At the same meeting, Saltzman made it clear that he wanted to fast track the Rosa Parks change. "Frankly, I think it would be fitting for us to act today in time for the one-year anniversary of her death. "It's the right location and it's the right time."

To be sure, process for process' sake is pointless. But waiving the official process entirely has consequences, leaving citizens in the dark on a change that will impact their lives—whether by confusing those who try to navigate the street (Google Maps is currently erroneous) or forcing those who live on the street to change their address as if they've moved.

"I was under the impression that our laws had to be followed by everyone, especially those that make the laws," Weber says. "They honored the mother of civil rights by taking away our rights."

Saltzman's chief of staff, Brendan Finn, says residents of Portland Boulevard were notified of the proposal in time to comment on it. "We wanted to hear from folks, their questions and concerns," he says. But ultimately, the city council made a judgment call. "We could have put [the Albina Ministerial Alliance] through the formality of having them collect signatures, but council had to make that call. Do we go through those procedures or is this just a good idea?" Finn explains. "It was a no-brainer to honor Rosa Parks in that way. That was the rationale. Is that right for every other street naming? I think council will have to decide that on a case-by-case basis."

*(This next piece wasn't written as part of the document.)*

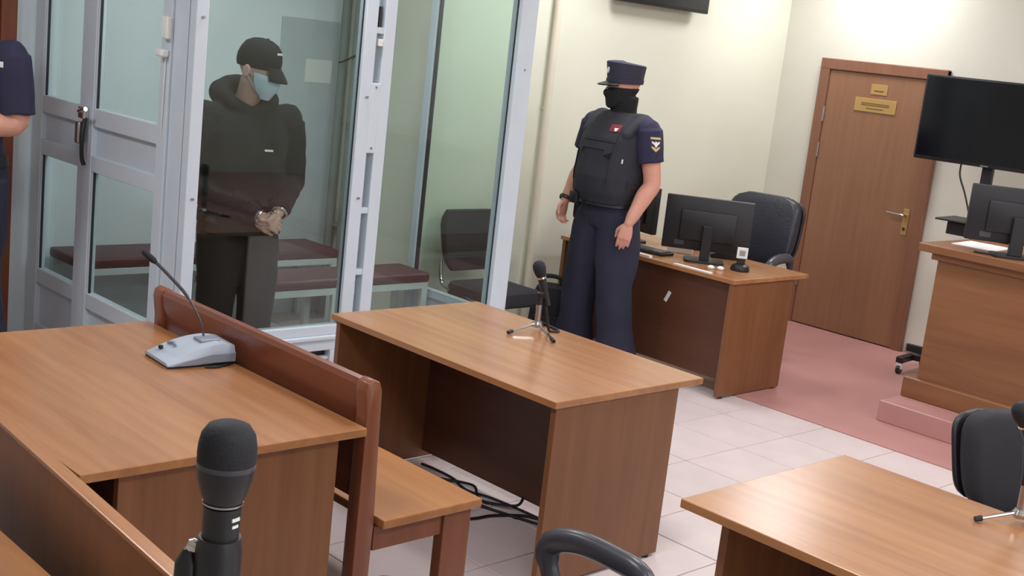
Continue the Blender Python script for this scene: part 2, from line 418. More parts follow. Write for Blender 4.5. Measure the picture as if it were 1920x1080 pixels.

At the same meeting where Adams signed off on an "exception," and Saltzman called for quick action, Mayor Potter hinted that he would support future street renaming.

"We're not done with the naming process in Portland. And we've got a lot of streets that I have no idea, other than perhaps they formed one of the states of the union, as to why they were named," he said, perhaps referring to streets like Minnesota, Missouri, Michigan, and Montana, all near N Mississippi.

Which brings us to N Interstate—a main thoroughfare in North Portland. A committee of Latino residents would like to have it renamed for farm labor activist César E. Chávez, and have tapped Potter's office for assistance. So far, the committee has called on local neighborhood associations and businesses, but they haven't filed an application with the city to kick off the formal street renaming process. Will Interstate be renamed in the same way Portland Boulevard was—by a city council member who wants to make an "exception" to city code? Or will citizens—the residents around Interstate, and the city at large—have a meaningful chance to debate the proposal's merits?

José Romero, co-chair of the Chávez committee, had "heard there were some shortcuts taken with the other renaming," and stresses that his group wants to "get everybody on board, hopefully. We want to do it right, and we don't want to take any shortcuts. We believe in what we're doing, and we want to be sure that everyone has a time to hear and learn and get the information and make an informed decision."